Using these identity, we will get,
$\begin{array}{rl}& \Rightarrow r-s={\displaystyle \frac{2ac-(a^2+b^2+c^2+2ab+2bc+2ca)}{2(a+b+c)}}\\ & \Rightarrow r-s={\displaystyle \frac{2ac-a^2-b^2-c^2-2ab-2bc-2ca}{2(a+b+c)}}\end{array}$
Taking “-1” common, we will get,
$\Rightarrow r-s={\displaystyle \frac{-(a^2+b^2+c^2+2ab+2bc)}{2(a+b+c)}}$
As $\mathrm{\Delta }ABC$ is right angled at B,
 $\begin{array}{rl}& {\left(hypotenuse\right)}^2={\left(side1\right)}^2+{\left(side2\right)}^2\\ & \Rightarrow b^2=a^2+c^2\end{array}$
By replacing $a^2+c^2$with $b^2$, we will get,
$\Rightarrow r-s={\displaystyle \frac{-(b^2+b^2+2ab+2bc)}{2(a+b+c)}}$
Multiplying both sides of equation by “-1”, we will get,
$\begin{array}{rl}& \Rightarrow -1\times (r-s)=(-1)\times \left[{\displaystyle \frac{-(2b^2+2ab+2bc)}{2(a+b+c)}}\right]\\ & \Rightarrow s-r={\displaystyle \frac{2b^2+2ab+2bc}{2(a+b+c)}}\end{array}$
Taking “2b” common from the numerator in RHS, we will get,
$$\Rightarrow s-r={\displaystyle \frac{2b(b+a+c)}{2(a+b+c)}}$$
Dividing both numerator and denominator by 2(a + b + c), we will get,
$\begin{array}{rl}& \Rightarrow s-r=b\\ & \Rightarrow r=s-b\end{array}$
Putting $s={\displaystyle \frac{a+b+c}{2}}$, we will get,
$r=\left({\displaystyle \frac{a+b+c}{2}}\right)-{\displaystyle \frac{b}{1}}$
Taking LCM and subtracting, we will get,
$\begin{array}{rl}& r={\displaystyle \frac{a+b+c-2b}{2}}\\ & \Rightarrow r={\displaystyle \frac{a-b+c}{2}}\end{array}$
Now, putting a = BC, b = AC, c = AB, we will get,
$\begin{array}{rl}& \Rightarrow r={\displaystyle \frac{BC-AC+AB}{2}}\\ & \Rightarrow r={\displaystyle \frac{AB+BC-AC}{2}}\end{array}$
Hence, the inradius of $\mathrm{\Delta }ABC$ is equal to ${\displaystyle \frac{AB+BC-AC}{2}}$ and option (A) is the correct answer.

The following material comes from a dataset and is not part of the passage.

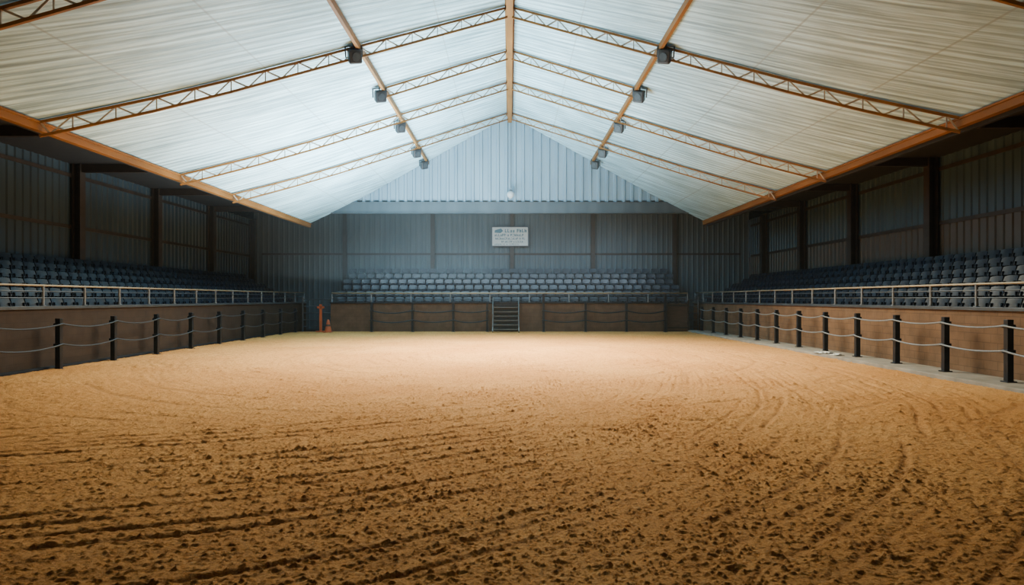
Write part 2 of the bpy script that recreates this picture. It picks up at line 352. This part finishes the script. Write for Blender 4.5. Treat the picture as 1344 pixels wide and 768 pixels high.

Note: inradius of a triangle is the radius of the circle inscribed in the triangle. If you don’t remember the formula for inradius. Calculate inradius using geometry. But this will be a very lengthy method, so try to memorize the formula.